* Start Data *
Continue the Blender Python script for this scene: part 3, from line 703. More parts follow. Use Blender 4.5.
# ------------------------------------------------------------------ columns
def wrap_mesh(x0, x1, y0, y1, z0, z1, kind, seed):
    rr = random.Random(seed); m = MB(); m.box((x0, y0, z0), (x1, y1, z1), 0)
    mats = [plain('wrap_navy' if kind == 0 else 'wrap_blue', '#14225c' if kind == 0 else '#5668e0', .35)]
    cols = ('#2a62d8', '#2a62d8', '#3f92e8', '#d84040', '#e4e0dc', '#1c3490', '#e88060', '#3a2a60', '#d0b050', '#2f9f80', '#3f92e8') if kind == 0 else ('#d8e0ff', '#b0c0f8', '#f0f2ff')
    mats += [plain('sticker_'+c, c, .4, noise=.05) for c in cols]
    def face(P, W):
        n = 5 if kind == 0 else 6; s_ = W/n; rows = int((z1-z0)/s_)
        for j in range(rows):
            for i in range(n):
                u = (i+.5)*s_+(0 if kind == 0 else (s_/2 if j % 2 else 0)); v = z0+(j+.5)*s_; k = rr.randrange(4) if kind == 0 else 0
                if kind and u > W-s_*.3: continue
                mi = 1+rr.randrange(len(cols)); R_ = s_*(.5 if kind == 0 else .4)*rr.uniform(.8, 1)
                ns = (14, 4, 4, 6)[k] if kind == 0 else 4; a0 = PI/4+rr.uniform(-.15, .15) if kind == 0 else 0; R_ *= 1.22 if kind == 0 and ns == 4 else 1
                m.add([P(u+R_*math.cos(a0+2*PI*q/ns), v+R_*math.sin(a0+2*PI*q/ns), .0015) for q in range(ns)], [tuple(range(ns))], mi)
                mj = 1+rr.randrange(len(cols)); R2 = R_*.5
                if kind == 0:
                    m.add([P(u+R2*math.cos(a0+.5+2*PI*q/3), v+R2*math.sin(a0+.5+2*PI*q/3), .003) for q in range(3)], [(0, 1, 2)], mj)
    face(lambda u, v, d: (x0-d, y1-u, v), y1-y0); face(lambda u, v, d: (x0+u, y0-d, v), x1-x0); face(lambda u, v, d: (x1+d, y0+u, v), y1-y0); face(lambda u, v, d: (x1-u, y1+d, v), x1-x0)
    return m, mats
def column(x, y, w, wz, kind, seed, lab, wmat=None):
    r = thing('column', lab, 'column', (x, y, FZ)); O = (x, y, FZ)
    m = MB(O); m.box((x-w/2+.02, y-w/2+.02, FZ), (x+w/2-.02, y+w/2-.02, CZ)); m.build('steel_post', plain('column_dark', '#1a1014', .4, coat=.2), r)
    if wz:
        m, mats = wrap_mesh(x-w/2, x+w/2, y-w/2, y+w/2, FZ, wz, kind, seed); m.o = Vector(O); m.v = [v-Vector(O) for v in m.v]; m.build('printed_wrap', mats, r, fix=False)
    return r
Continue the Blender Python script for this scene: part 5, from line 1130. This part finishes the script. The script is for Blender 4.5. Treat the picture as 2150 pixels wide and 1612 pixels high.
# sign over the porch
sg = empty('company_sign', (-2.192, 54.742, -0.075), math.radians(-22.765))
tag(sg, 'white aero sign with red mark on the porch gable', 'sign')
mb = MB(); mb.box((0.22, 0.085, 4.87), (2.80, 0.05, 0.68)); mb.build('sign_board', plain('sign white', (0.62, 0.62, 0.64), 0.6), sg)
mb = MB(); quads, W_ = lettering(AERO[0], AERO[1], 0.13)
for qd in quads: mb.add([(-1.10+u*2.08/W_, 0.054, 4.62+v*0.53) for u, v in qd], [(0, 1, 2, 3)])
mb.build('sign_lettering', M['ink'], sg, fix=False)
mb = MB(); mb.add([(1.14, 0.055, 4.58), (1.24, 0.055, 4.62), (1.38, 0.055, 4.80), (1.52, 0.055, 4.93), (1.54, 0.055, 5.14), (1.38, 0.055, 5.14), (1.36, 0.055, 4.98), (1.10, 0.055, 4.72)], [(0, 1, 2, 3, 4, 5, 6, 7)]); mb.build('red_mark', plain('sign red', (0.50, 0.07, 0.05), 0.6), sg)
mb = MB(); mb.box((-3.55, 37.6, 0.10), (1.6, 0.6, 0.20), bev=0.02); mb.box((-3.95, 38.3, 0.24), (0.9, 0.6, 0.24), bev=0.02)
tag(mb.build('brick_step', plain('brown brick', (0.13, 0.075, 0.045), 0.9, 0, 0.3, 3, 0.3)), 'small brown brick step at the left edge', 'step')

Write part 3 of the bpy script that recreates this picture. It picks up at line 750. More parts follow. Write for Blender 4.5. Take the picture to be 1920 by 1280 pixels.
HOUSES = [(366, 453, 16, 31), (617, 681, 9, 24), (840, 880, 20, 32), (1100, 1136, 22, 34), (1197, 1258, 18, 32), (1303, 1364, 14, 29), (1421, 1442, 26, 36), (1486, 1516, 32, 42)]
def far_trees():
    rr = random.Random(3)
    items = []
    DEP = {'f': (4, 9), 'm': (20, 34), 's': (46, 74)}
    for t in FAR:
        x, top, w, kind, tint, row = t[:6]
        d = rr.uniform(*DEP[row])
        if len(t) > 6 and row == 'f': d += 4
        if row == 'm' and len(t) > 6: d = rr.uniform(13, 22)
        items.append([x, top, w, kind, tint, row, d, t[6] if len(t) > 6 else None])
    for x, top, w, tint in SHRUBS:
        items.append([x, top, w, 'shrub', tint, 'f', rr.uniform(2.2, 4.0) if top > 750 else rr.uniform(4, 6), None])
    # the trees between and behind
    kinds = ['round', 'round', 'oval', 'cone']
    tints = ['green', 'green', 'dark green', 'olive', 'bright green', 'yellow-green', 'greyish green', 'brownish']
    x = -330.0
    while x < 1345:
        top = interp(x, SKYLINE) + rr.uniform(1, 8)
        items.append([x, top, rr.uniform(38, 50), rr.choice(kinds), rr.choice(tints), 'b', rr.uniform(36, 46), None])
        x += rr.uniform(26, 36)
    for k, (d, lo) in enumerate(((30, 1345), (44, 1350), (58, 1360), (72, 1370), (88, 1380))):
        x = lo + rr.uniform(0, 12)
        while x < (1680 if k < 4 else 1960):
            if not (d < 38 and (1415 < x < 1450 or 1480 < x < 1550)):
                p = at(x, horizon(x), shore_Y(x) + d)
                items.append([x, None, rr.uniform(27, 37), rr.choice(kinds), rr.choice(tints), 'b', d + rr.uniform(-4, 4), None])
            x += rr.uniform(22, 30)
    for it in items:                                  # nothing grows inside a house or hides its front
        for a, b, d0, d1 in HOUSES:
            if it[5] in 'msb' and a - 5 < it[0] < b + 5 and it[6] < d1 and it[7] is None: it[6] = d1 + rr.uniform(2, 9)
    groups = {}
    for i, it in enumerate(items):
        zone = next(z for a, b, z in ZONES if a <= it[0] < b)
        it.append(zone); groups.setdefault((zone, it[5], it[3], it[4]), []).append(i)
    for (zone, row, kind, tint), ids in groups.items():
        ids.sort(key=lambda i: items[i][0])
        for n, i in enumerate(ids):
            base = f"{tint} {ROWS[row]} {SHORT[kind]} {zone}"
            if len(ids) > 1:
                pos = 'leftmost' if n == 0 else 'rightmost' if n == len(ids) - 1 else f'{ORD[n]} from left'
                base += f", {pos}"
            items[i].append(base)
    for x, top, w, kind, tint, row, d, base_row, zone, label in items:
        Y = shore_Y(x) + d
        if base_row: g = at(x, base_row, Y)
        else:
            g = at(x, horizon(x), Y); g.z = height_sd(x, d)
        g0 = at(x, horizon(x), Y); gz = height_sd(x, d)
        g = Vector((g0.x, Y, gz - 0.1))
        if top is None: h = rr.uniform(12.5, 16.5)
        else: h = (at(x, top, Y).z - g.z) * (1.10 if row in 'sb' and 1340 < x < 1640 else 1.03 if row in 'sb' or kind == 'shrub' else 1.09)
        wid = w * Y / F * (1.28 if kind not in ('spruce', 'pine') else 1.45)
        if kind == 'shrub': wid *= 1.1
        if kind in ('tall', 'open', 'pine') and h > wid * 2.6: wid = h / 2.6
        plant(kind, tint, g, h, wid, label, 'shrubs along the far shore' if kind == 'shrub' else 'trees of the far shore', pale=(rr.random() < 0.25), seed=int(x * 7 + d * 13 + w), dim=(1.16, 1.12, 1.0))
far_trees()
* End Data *
What needs to be done
Track down every line holding the string "scene" and copy it.

Exercise answer
Continue the Blender Python script for this scene: part 3, from line 703. More parts follow. Use Blender 4.5.
Continue the Blender Python script for this scene: part 5, from line 1130. This part finishes the script. The script is for Blender 4.5. Treat the picture as 2150 pixels wide and 1612 pixels high.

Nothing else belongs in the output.